Светоний раскрывал миры прошлого – и код к его текстам, найденный Гаспаровым, точно приближал то время, которое по сути не представить…
1
Какова она – латинская жизнь: с её тяжёлым хлебом и неистовыми увеселениями, с тайнами, оставшимися за бортом грядущих поколений, и очевидностями огней?
М. Гаспаров был отменным латинистом: кропотливым и вдумчивым, со стилем, чьи грани сверкали остро, показывая мир древней жизни так хорошо, что современность отступала на второй план.
Виттелий не похож на Калигулу, и механизмы власти, раскрываемые Гаспаровым для русской почвы, доказывали, как похожи они, увы, в столь разные времена.
Бабрий, чьи рассказы были насыщены густо басенным подтекстом, демонстрировал – вместе – язык простой и радостный, в чём-то детски-наивный, в сущности – умудрённый.
Сколько неизвестных авторов было разбросано по греческим обломкам!
Собирая их, открывая золотые зёрна, Гаспаров расширял спектры русской речи – и схожую работу проделывал, переводя вечного, сухого и красочного, мудрого и несчастного Эзопа.
Причудливо-прихотливый Авсоний и величественный Геродот: каждый по-своему доносили свидетельства о старой жизни.
Алкей звучал то жертвенно, то истовостью жизненной энергии и страсти: и неожиданно вырастал интеллектуально перенасыщенный, сложно гнувший строки Э. Паунд.
Но и Пиндар открывался неожиданно в передаче Гаспарова, и Рильке обретал новые краски, и Кавафис показывал мир с жёсткой чёткостью.
Особняком стояла поэзия вагантов, где религиозные силы просвечивал своеобразный эротизм, а под вином понималось скорее вино божественного экстаза, нежели виноградная лоза.
«Филология, как нравственность» называлась одна из книг М. Гаспарова, и именно такое сочетание позволило выдающемуся филологу и переводчику чрезвычайно расширить пространство отечественной словесности…
2
Латинский мир и пышен, и богат, и прост – одновременно; латинская жизнь в провинции отличалась от жизни в метрополии, как она отличается ныне, только при другом антураже; и Гаспаров, давая переводы, исполненные ювелирно, показывал её: через призмы поэтов и историков: ярких, многочисленных.
Другое дело поэтические бездны средневековья: тут тонкая христианская символика причудливо переплеталась линиями со своеобразным эротизмом.

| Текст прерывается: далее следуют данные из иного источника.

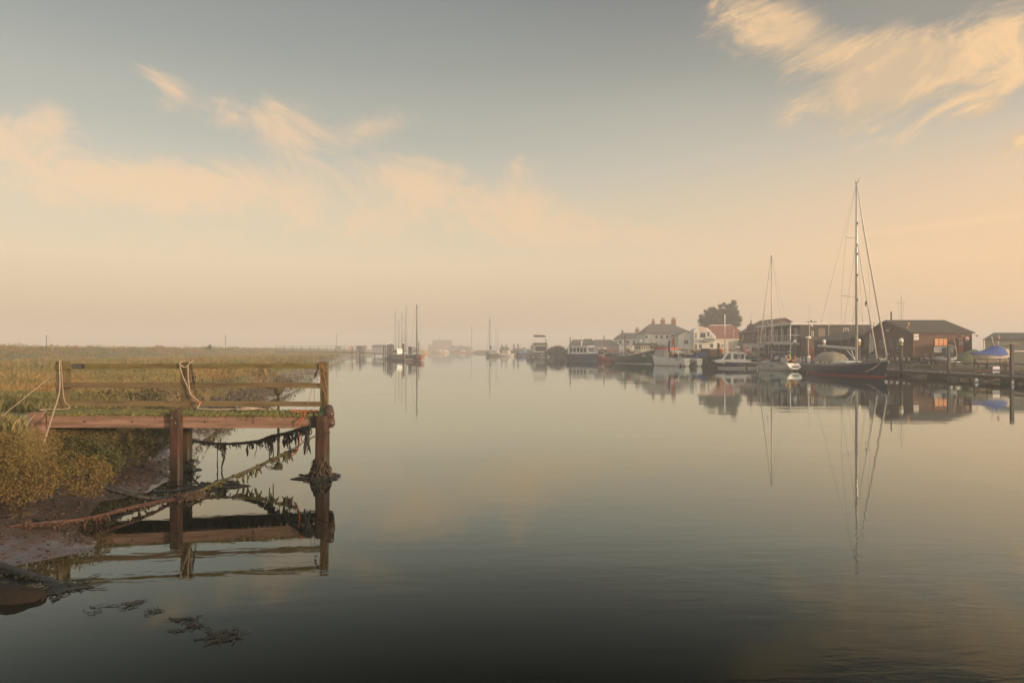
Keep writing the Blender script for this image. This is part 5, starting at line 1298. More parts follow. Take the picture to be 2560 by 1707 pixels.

Но звучание внешне просто – при тугом наполнение строк и строф.
Кораблик по волнам вёз Мадонну.
Рыцарь уходил в благородные просторы неведомости.
Вино…хмельное ли оно?
…ради физического опьянения – или имеется в виду экстаз божественного состояния, добываемого результатом кропотливых молитв?
Сложно и просто, и необыкновенно красиво.
Растения переводов М. Гаспарова столь обогатили сад русской словесности, что не представить его без оных.
3
Образцовый филолог, классик, истолковывающий филологию, как нравственность…
Это уже метафизика: ибо классические категории дисциплинируют мозг, заставляют думать на высоких оборотах, не допуская срывов в негатив…
…Михаил Гаспаров называл себя ломовой мышью науки – именно так: не лошадью, ибо, как мало кто, ощущал громаду не познанного, и, несмотря на колонны сделанного, отличался подлинной скромностью, продолжая вершить труды.
Его не интересовал вопрос – хорошо, или плохо? Суть не в этом – в том, чтобы выяснить, как это сделано: только тогда мы поймём суть вещи.
Он воспринимал Грецию абсолютно живой, и очень занимательной, так и назвав книгу о ней: «Занимательная Греция».
Она действительно оказывалась занимательной – в его интерпретации.
Книга его сохраняла золотой баланс между литературой научной – и популярной; и – сквозь череду картин – стремилась ответить (отчасти и отвечала) на вопрос – как всё начиналось?
Почему здесь…
Мифы, предания, история – всё мешается в пёстром калейдоскопе; греческие города-государства, повседневность; разделы книги, каждый из которых трактует какой-нибудь из аспектов греческой жизни.
…плотно насыщенная, заливающее сознание светлым морем информации «Капитолийская волчица», концентрация содержания в которой столь высока, что не ощутить себя частью всеобщности – просто невозможно.
У Гаспарова было объёмное, всё охватывающее мышление: целостное, точно противостоящее нынешней клиповости; это очень чувствуется, когда обращаешься к его «Записям и выпискам»…
И он – был поэтом филологии: как представал блестящим поэтом, работая с переводами.